Lesson 1: What I thought were big, unmanageable problems before DC (Ductal Carcinoma) – now seem minor, manageable, and no longer impossible to resolve. As one of my business mentors, Marie Forleo, says, “everything is figureoutable.”
Lesson 2: The hard stop I was forced to make in my life which I thought before DC would be the end of the world without my presence and attention, for example, picking up my grandson from school every day, maintaining my coaching practice, working to help my husband meet expenses at home, and so on and so on – turns out it’s all taking care of itself while I’m taking care of me. Now I have my morning meditation and yoga practice and my evening gratitude ritual, which I’ve incorporated into my life forcing me to take pause and be with just me.
Lesson 3: Before DC I never made time to really sit and evaluate my coaching practice because I was too busy working the practice. Now, I’ve made good use of my down time to evaluate it and map out steps and intentions for 2018 in order to take my practice to the next level. Intentions which I have already begun implementing.
Lesson 4: In addition to business intentions for 2018, I’ve also set personal intentions for 2018, one of them being traveling more and spending more quality and down time with my husband. Before DC, 2017 came and went without realizing my intentions for the year. I have begun taking steps, along with my husband, to make sure we don’t make 2018 a repeat of 2017.
Lesson 5: Finally, I’ve learned to BE PRESENT (including putting electronic devices to the side) and treasure moments throughout my days with my family and friends. Moments like the ones with my sister while she’s sitting next to me during my chemo sessions; moments with my husband while we’re having dinner or while we’re watching TV together; moments like hanging out with my brother, sister, brother-in-law and sister-in-law in the cold night over an open fire warming up the marshmellos for smores; moments with my son and my daughter-in-law; moments with my daughters and grandson; moments with my nieces and nephews; and moments with my girlfriends who are also a key and integral part of my life.
To summarize my lessons I’d like to end with a popular story I first heard in one of my MBA classes about the Rocks, Pebbles and Sand and the important things in life:
A professor of philosophy stood before his class with some items in front of him. When the class began, wordlessly he picked up a large empty jar and proceeded to fill it with rocks about two inches in diameter. He then asked the students if the jar was full.
They agreed that it was full.
So the professor then picked up a box of pebbles and poured them into the jar. He shook the jar lightly and watched as the pebbles rolled into the open areas between the rocks. The professor then asked the students again if the jar was full.
They laughed and agreed that it was indeed full this time.
The professor picked up a box of sand and poured it into the jar.
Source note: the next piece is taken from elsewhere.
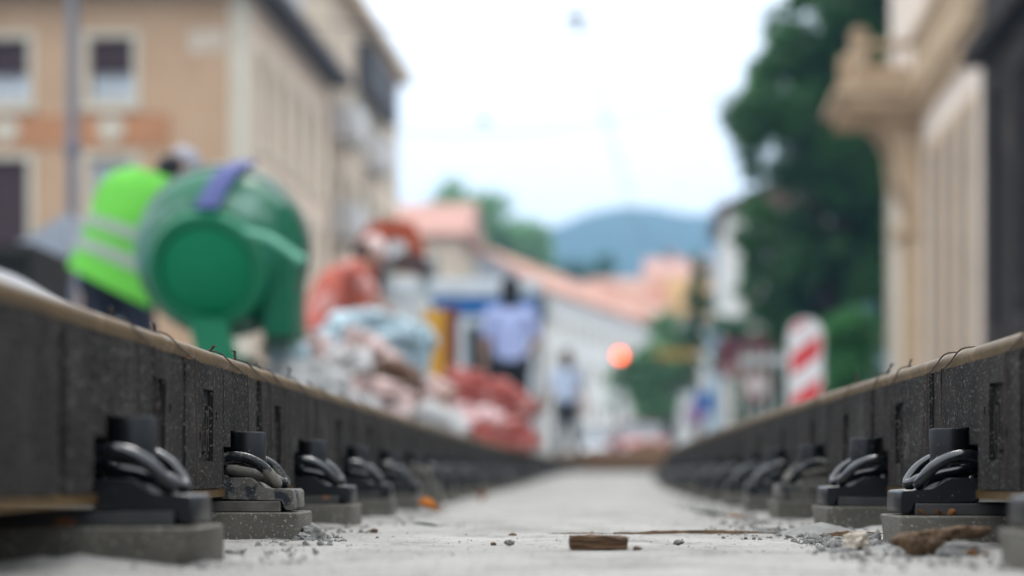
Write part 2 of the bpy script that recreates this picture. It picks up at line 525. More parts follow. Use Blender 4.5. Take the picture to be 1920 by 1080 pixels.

The sand filled the remaining open areas of the jar. “Now,” said the professor, “I want you to recognize that this jar signifies your life. The rocks are the truly important things, such as family, health and relationships. If all else was lost and only the rocks remained, your life would still be meaningful. The pebbles are the other things that matter in your life, such as work or school. The sand signifies the remaining “small stuff” and material possessions.
The professor then emptied the jar and started over but this time he started with the sand and filled the jar to the rim leaving no room for the rocks and pebbles, important things that matter in life.
The same can be applied to our lives. If we spend all the time and energy we have in this life on the small stuff, we will never have time for the things that are truly important in our lives. Know your rocks and pebbles so that when life comes hard at you with lemons, you have your rocks and pebbles to keep you going through it all.